Afterwards, László Kiss-Rigó, the local bishop for Szeged-Csanád County, performed the Catholic funeral service.

Where the Referee Never Makes the Wrong Call

"The Captain of All Leagues has called Puskás off the field, not in order to replace him, but to have him play in another league where there are no losers and no winners. Our job now is to count him among the chosen," ran the county bishop's words.

According to László Kiss-Rigó's sermon, the words of the gospel could be interpreted, "Those who play on my side, I will select for the eternal team, where the referee never makes an incorrect judgment and the joy of the game comes above all."

Grosics, Samaranch, Blatter, and Kisteleki Bid Farewell

Gyula Grosics, the Golden Team goal-keeper; György Szöllősi, editor of the book Puskás and spokesman for the tribute committee; Péter Bozsik, former league captain; Lajos Détári, league coach; Franz Beckenbauer, president of the organising committee for the summer world championship in Germany; and Imre Gellei, former league captain and lead coach for Ferencváros – each in a sentence said goodbye to the legendary footballer.

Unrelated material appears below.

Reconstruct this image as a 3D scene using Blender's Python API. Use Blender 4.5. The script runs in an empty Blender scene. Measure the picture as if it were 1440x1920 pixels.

Afterwards, László Tőkés, the local bishop for Királyhágó-Mellék County, and Mónika Lamperth, Minister of Sport Affairs for Municipal and Regional Development, spoke.

Juan Antonio Samaranch, former leader and honorary chairman of the National Olympic Committee (NOB), and Joseph Blatter, President of the International Football Association (FIFA), gave speeches, followed by István Kisteleki, President of the Hungarian Football Association (MLSZ).

Rest in Peace

At the close of the farewell ceremony, the bells tolled continuously as the coffin was carried into the crypt, where Ferenc Puskás was laid to eternal rest in the presence of family members and invited friends.